The Department of Fisheries and Oceans (“DFO”) develops an annual plan for salmon fishing in the Fraser River. This fishery is shared by 93 Aboriginal groups as well as commercial and recreational fishermen. The DFO forecasts the expected number of migrating fish, sets escapement goals, and sets quotas and dates allocating fishing entitlements to the various fisheries. In 1999, the DFO vastly overestimated the global run of salmon in the Fraser River. As a result, the DFO was required to reduce the allotments for each fishery and eventually, the fishery was closed altogether. The recreational fishery received three days notice of the DFO’s intention to close the fishery. The applicants, all registered Indians under the Indian Act, ignored the closure of the fishery and continued to fish.

At their respective trials, the applicants admitted the elements of the offences and the Crown admitted that it had infringed their constitutional right to fish for FSC purposes. The Crown argued that the infringements were justified. The applicants were convicted at trial and appealed to the Supreme Court of British Columbia.

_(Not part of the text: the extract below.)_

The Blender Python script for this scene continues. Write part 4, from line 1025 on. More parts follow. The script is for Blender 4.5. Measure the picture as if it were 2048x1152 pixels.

The main issue at the Supreme Court was whether the requirement to prioritize the FSC fishery included a right to priority in time. The applicants argued that the DFO failed to honour its duty to prioritize the FSC because the recreational fisheries remained open for three days after the announced downgrade, and non-retention recreational fishing continued thereafter. Mr. Quipp Sr. also argued that he had not been given priority in the Summer salmon run because the commercial and recreational fisheries had been granted access to the Summer run before Aboriginal fishers had received their allotments. The appeal judge held that the pre-season allotments gave sufficient priority to Aboriginal fisheries and that Aboriginal fishing rights did not include a right of priority in time.

The applicants sought leave to appeal this decision to the British Columbia Court of Appeal on the basis that the judge erred in failing to recognize that when fish stocks are insufficient to meet Aboriginal needs, the Aboriginal FSC fishery must be granted exclusive rights to fish before other fisheries. More specifically, the applicants argue that the decision of the appeal judge perpetuates the error made in R. v. Douglas which mistakenly applied the commercial priority test from R. v. Gladstone to Aboriginal FSC fishing rights. The applicants argue that Aboriginal FSC fishing rights have an exclusive priority in time that is not recognized in the commercial context.

The British Columbia Court of Appeal was satisfied that there is confusion in the jurisprudence as to the nature of the priority accorded to the Aboriginal FSC fishery and whether such priority necessarily includes priority in time. Leave to appeal was granted.